Che cosa le fa paura, adesso?
«Ho le tipiche paure di un padre, quelle fondamentali. Mi preoccupo che i bambini siano in buona salute, che la famiglia stia bene, queste cose. Sono molto essenziale».
È noioso?
«No, non mi considero noioso. A porte chiuse, con i miei cari, non sono noioso. Forse in una conferenza stampa, sì, ma con i miei cari non credo. Insistente, ostinato, fissato sì, ma non credo di essere noioso. A modo mio, naturalmente».
Ha segnato il gol del Mondiale grazie alla sua tenacia?
«Può darsi. Se non fossi testardo non mi sarei ripreso dall’infortunio. Volevo giocare il Mondiale e ce l’ho fatta. Sono molto tenace. Sono molto disciplinato. E obbediente. Soprattutto, molto tenace».
Piangeva molto?
«No. Non ricordo che piangessi. In certi giorni volevo solo andare a dormire, per riposare».
Qualcuno l’ha paragonata alla vite, che riesce a portare frutto anche tra sassi e argilla. Lei riesce a fare dei passaggi impossibili, circondato da sette avversari, si è fatto strada a La Masia tra le lacrime...
«Può essere, non è un brutto paragone. Ho dei valori molto legati alla terra, alla campagna».
Che tipo di papà è? È più facile affrontare la difesa avversaria?
«Molto di più! Come padre, pensavo che sarei stato in un modo e invece sono diverso. Dici: “Quando avrò dei figli farò questo e quello”, credi che avrai tutto sotto controllo e alla fine non è affatto così. Essere padre è più difficile che giocare contro il Real Madrid. Il Clasico dura 90 minuti, ma i figli sono per tutta la vita e non sai mai se stai facendo le cose nel modo migliore. Sul calcio hai le idee più chiare. A casa, non ti danno tregua, ma è divertente».
E come marito?
«Non lo so, chieda a mia moglie! Penso di essere un marito premuroso. La coccolo. Penso di essere abbastanza romantico. Cerco di essere attento a ogni sua esigenza. E anche lei è così. Si prende tanta cura di me. L’ho conosciuta per caso e ringrazio ogni giorno il fatto di avere incontrato Anna».

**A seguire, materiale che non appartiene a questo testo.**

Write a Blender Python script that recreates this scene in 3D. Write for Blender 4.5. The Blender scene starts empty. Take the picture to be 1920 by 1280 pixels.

Guardiola dice che lei gioca in punta di piedi. Anche a casa, con i bambini, si muove in punta di piedi?
«No, a casa non ti smarchi, con quei due non c’è niente da fare. Certi giorni pensi: “Ma non vanno mai a dormire?” Certo, con la tata, c’è pace e tranquillità, ma il piccolo non si ferma mai, dovreste vederlo! Non sta mai fermo!».
Li sgrida spesso?
«Meno di quanto dovrei fare, ma qualche sgridata arriva. Sì, a volte ci vuole».
Parla di Andrés, il figlio non nato, come se fosse molto presente.
«Perché l’ho visto. Era un feto, ma l’ho visto. La mamma non era in condizioni di poterlo vedere, poverina, stava già abbastanza male, ma io sì. È stata un’esperienza dura, ma lo sento molto vicino, fa parte di noi».
Dove si immagina tra 10 anni?
«Non faccio molti progetti per il futuro. Tutto cambia in un attimo. Tra quello che immagini e quello che succede davvero... meglio non fare progetti».
È cominciato il raccolto a La Anchuela?
«Sì, ieri. Fuentealbilla è un via vai di trattori. È molto bello il paese».